Wednesday, September 25, 2013

Three Peaks USA Ultracross

This past weekend  I raced the Three Peaks USA Ultracross event in Banner Elk, NC.  It was my third time doing this event in as many years.  For the most part, the course has continued to use many of the main trails and roads, but each year a few sections are either removed or added to the race.  Each year this race has become a little less technical and more cyclocross bike friendly; however, I still think using a 29er mtb is the best choice for the job.

Over my past few years of doing these ultra cross races, I've switched between using a CX bike to a MTB many times.  My finishing times are always faster and I think there is a lot less risk of getting a flat tire or having a mechanical when a MTB is used instead of a CX bike.  Even though I know a MTB is usually the best choice for doing ultracross events, I decided to pick a cross bike for Three Peaks.  I made this choice because I thought the course changes this year would make the cross bike a faster option.  I guess there is also a part of me that feels like these things are just more fun to do on a cross bike.  I do know that racing these events on a CX bike is a completely different experience than doing them on a MTB.  But, unfortunately, my decision to use a CX bike at Three Peaks might have been the main reason that I finished the race in second place instead of first in the SS category.

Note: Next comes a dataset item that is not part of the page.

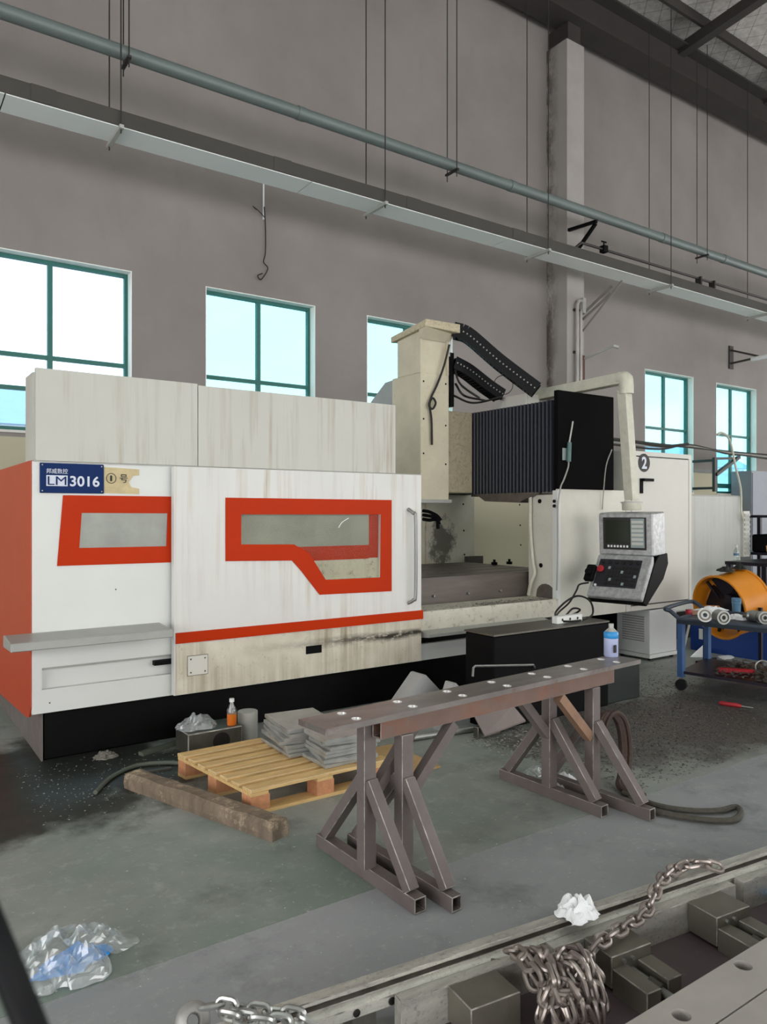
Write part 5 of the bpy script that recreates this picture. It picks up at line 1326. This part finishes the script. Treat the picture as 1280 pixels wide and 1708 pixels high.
# surface plate, bottom right: two castings with a joint, bored through
spl = thing('surface_plate', 'grey bored steel surface plate filling the near corner', 'surface plate', (2.6, 1.0, 0))
def shole(px, py): a = at(px, py, Z=.2); return a.x, a.y
h1, h2 = shole(1137, 1693), shole(1240, 1610)
y_e = 1.308; jy = 1.166
b1_ = drilled(2.2, y_e - jy - .003, .185, [(h1[0] - 1.5, h1[1] - jy - .003, .027), (h2[0] - 1.5, h2[1] - jy - .003, .027), (1.1, .07, .027), (1.5, .08, .027), (1.9, .08, .027)], 20)
bmesh.ops.translate(b1_, verts=b1_.verts, vec=(1.5, jy + .003, .015))
part('bored_strip', b1_, M_surface, spl)
part('plate_body', MB().box((1.5, .35, .015), (3.7, jy - .003, .2)), M_surface, spl)
part('footing', MB().box((1.55, .4, .0045), (3.65, 1.25, .0145)), M_blackbase, spl)

# chains
def link_mesh():
    L, Wd, r = .036, .0235, .0072; pts = []
    for k in range(7):
        a = -PI / 2 + PI * k / 6; pts.append((L - Wd + (Wd - r) * math.cos(a) + 0, (Wd - r) * math.sin(a), 0))
    for k in range(7):
        a = PI / 2 + PI * k / 6; pts.append((-(L - Wd) + (Wd - r) * math.cos(a), (Wd - r) * math.sin(a), 0))
    return MB().tube(pts, r, 7, True)
LINK = None
def chain(root, pts, pitch=.0435, roll=0.4, scale=1.14, m=None, wob=.3, seed=1):
    """links laid along a polyline, each turned a quarter against its neighbour"""
    global LINK
    rr = random.Random(seed)
    pts = [Vector(p) for p in pts]; acc = 0; out = [pts[0]]
    pitch *= scale
    for a, b in zip(pts, pts[1:]):
        d = b - a; L = d.length; s = pitch - acc
        while s <= L:
            out.append(a + d * (s / L)); s += pitch
        acc = L - (s - pitch)
    n = 0
    for k, (a, b) in enumerate(zip(out, out[1:])):
        d = (b - a).normalized(); ref = Vector((0, 0, 1)) if abs(d.z) < .85 else Vector((.7, -.7, 0))
        sd = d.cross(ref).normalized(); upv = sd.cross(d)
        a_ = roll + (PI / 2 if k % 2 else 0) + rr.uniform(-wob, wob)
        y_ = sd * math.cos(a_) + upv * math.sin(a_); z_ = d.cross(y_)
        m4 = Matrix((d * scale, y_ * scale, z_ * scale)).transposed().to_4x4(); m4.translation = (a + b) / 2 - root_off(root)
        key = m.name
        if key not in chain.src:
            o = part('chain_link', link_mesh(), m, root, smooth=True, local=True); chain.src[key] = o; o.matrix_basis = m4
        else: inst('chain_link', chain.src[key], root, m4)
        n += 1
    return n
chain.src = {}
RUNZ = .010
hc = thing('lifting_chain', 'heavy steel chain run over the rail down to its own heap', 'chain', (1.85, 1.62, 0))
run = [at(1203, 1452, Z=.165), at(1190, 1447, Z=.176), at(1160, 1444, Z=.18), at(1125, 1455, Z=.178), at(1100, 1478, Z=.178), at(1088, 1505, Z=.155), at(1075, 1530, Z=.137), at(1052, 1545, Z=.142), at(1018, 1566, Z=.142), at(992, 1584, Z=.14), at(984, 1600, Z=.10), at(982, 1625, Z=.05), at(978, 1650, Z=.03)]
run = [p + Vector((0, 0, RUNZ if k < 10 else 0)) for k, p in enumerate(run)]
chain(hc, curve_pts(run, 90), m=M_chain, seed=2)
# the heap: strands hanging over the short bar and piled towards the camera
def strand(px0, py0, px1, py1, z0, zm, z1, sag, seed):
    a, b = at(px0, py0, Z=z0), at(px1, py1, Z=z1); mid = (a + b) / 2; mid.z = zm
    r_ = random.Random(seed)
    mid += Vector((r_.uniform(-sag, sag), r_.uniform(-sag, sag), 0))
    chain(hc, curve_pts([a, (a + mid) / 2 + Vector((0, 0, .012)), mid, (b + mid) / 2, b], 40), m=M_chain, wob=.8, seed=seed)
heap = [(850, 1588, 905, 1640, .155, .19, .17), (862, 1598, 900, 1665, .15, .165, .12), (880, 1588, 930, 1660, .165, .2, .16), (895, 1585, 945, 1690, .165, .20, .12), (905, 1595, 915, 1715, .15, .15, .06),
        (918, 1610, 960, 1712, .16, .17, .08), (935, 1615, 985, 1700, .16, .18, .08), (945, 1588, 905, 1690, .165, .19, .10), (955, 1583, 990, 1660, .17, .19, .11), (968, 1590, 1008, 1690, .165, .165, .07),
        (940, 1600, 1000, 1715, .17, .20, .05), (960, 1605, 1012, 1650, .15, .15, .10), (925, 1640, 975, 1720, .15, .16, .06), (945, 1650, 895, 1712, .15, .15, .05), (975, 1640, 1005, 1720, .12, .13, .03),
        (900, 1640, 950, 1725, .13, .14, .05), (930, 1660, 1010, 1725, .13, .12, .03), (845, 1600, 815, 1612, .10, .105, .1)]
for k, h in enumerate(heap): strand(*h, .012, 40 + k)
heap2 = [(905, 1620, 1000, 1690, .09, .1, .05), (920, 1650, 1000, 1720, .06, .07, .03), (960, 1620, 950, 1720, .09, .10, .03), (990, 1640, 920, 1715, .07, .08, .03)]
for k, h in enumerate(heap2): strand(*h, .012, 80 + k)

gc_ = thing('galvanised_chain', 'bright short chain with a ball eye at the rail end', 'chain', tuple(at(330, 1712, Z=.0)))
bc = at(322, 1703, Z=.09)
ca = (Vector((0, 0, EYE)) - bc).normalized()
part('ball_eye', MB().lathe([(.019, -.032), (.034, -.03), (.050, -.014), (.053, 0), (.050, .014), (.036, .03), (.022, .034), (.019, .028), (.019, -.032)], bc, 28, ca + Vector((.12, 0, 0))), mat('cast_ball_grey', 'a9a7a3', .5, .4, .15, 12), gc_, smooth=True)
part('eye_shank', MB().cyl(bc + Vector((.0, .02, -.05)), Vector((bc.x, bc.y + .02, 0.0)), .016, 12), M_chainL, gc_, smooth=True)
pts = [at(340, 1680, Z=.17), at(365, 1676, Z=.18), at(400, 1682, Z=.185), at(430, 1688, Z=.185), at(465, 1690, Z=.185), at(495, 1694, Z=.18), at(520, 1706, Z=.16), at(535, 1725, Z=.12)]
chain(gc_, curve_pts(pts, 40), m=M_chainL, seed=9)
pts = [at(372, 1692, Z=.18), at(400, 1697, Z=.185), at(440, 1704, Z=.185), at(475, 1706, Z=.18), at(505, 1716, Z=.16)]
chain(gc_, curve_pts(pts, 40), m=M_chainL, seed=10, roll=1.0)
# cloth on the rail, blue pipe behind
solo('white_rag', crumple(tuple(at(964, 1524, Z=.1605)), .17, .15, .085, 31, 26, .3, .5, .12), M_paper, 'crumpled white rag lying on the guide rail', 'rag')
solo('blue_pipe', MB().cyl(at(1256, 1478, Z=.03), at(1300, 1500, Z=.03), .016, 12), M_bluecap, 'bright blue pipe end beyond the last clamp', 'pipe', smooth=True)
solo('blue_rag', crumple(tuple(at(694, 1706, Z=.003)), .12, .08, .03, 37, 12), M_bin, 'small blue rag tucked under the short bar end', 'rag')

# plastic bag with blue gloves, bottom left
bgc = at(108, 1606, Z=0)
pb = thing('plastic_bag', 'clear plastic bag holding blue gloves on the grey floor', 'bag', (bgc.x, bgc.y, 0))
part('bag_film', crumple((bgc.x + .01, bgc.y, .002), .42, .38, .14, 41, 34, -.15, .55), M_clear, pb)
solo('blue_gloves', crumple((bgc.x + .01, bgc.y - .03, .004), .27, .15, .065, 47, 18, .12, .5), M_gloveblue, 'bunched blue rubber gloves inside the clear plastic bag', 'gloves')

# black cord close to the lens, held up by its far ends out of frame
def cam_pt(px, py, d):
    v = ray(px, py); return Vector((0, 0, EYE)) + v * d
cord = MB().tube(curve_pts([cam_pt(-60, 1440, .30), cam_pt(-10, 1560, .29), cam_pt(30, 1660, .285), cam_pt(62, 1740, .28), cam_pt(90, 1830, .275)], 24), .0058, 10)
solo('lanyard', cord, M_rubber, 'out of focus black lanyard crossing the lower corner close by', 'lanyard', smooth=True)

I'm pretty sure if I used a MTB set-up with tubeless tires, I would have not had a flat tire about 25 miles into the race and probably could have stayed in the lead until the finish.  But, instead of having a trouble-free ride, my 700x35 tire/tube choice pinch flatted and I had a hard time replacing my flat tube.  The first issue that slowed down my repair was removing the wheel from my horizontal dropouts SSCX with disc brakes.  This bike is not as quick as a bike with verticle dropouts because I have to loosen my rear disc brake caliper, remove my chain from the front chainring and also from the rear cog in order to get the wheel off the bike.  Of course, these things also need to be tightened and replaced after fixing my flat tire.  The next issue I had was when I went to put air in my tire with my C02 cartridge.  For some reason, the inflator I was using would not expel air.  After trying to get it to work a few times, I finally remembered that I had a spare inflator in my seat bag and was able to get it to work.  In all, I lost at least 7 minutes doing this simple repair and I knew it would be difficult to catch the new leader of the race, D-Rapp.

Nevertheless, I chased hard and was actually having a good time catching each rider that had passed me while I attempted to gain some of my lost time back.  I did catch a lot of riders during this time, but was unable to catch my friend, Dan.  Even though I did not win the race, I was happy with how my legs felt and also had a lot of fun riding the tough Three Peaks course.  It was also cool to see Dan take the well-deserved win, since he has been having some knee pain issues lately and wasn't sure how the day would turn-out for him.

I'm excited to be doing the grand daddy of all ultra cross races, Iron Cross, this coming weekend and I'm hoping to have a little better bike luck there.  This is one of my favorite races to do because of the variety of terrain covered.  I've used mountain and cross bikes at this race in the past and know that a MTB would probably be the best choice, but I'll be racing on my SSCX again and pushing the bikes limits on the technical descents in Michaux State Forest.  I know it's not the smartest choice, but I think it will be the funnest!

Happy Trails...  Gerry

1 comment:

  1. I flatted on the same exact descent, and I was running a tubeless mountain bike setup - blew out the sidewall enough that the sealant wouldn't hold. So you might have still had the same bad luck on tubeless mountain bike setup. It was fun riding with you for a bit towards the end - couldn't keep up with you on the final climb ... you're a beast!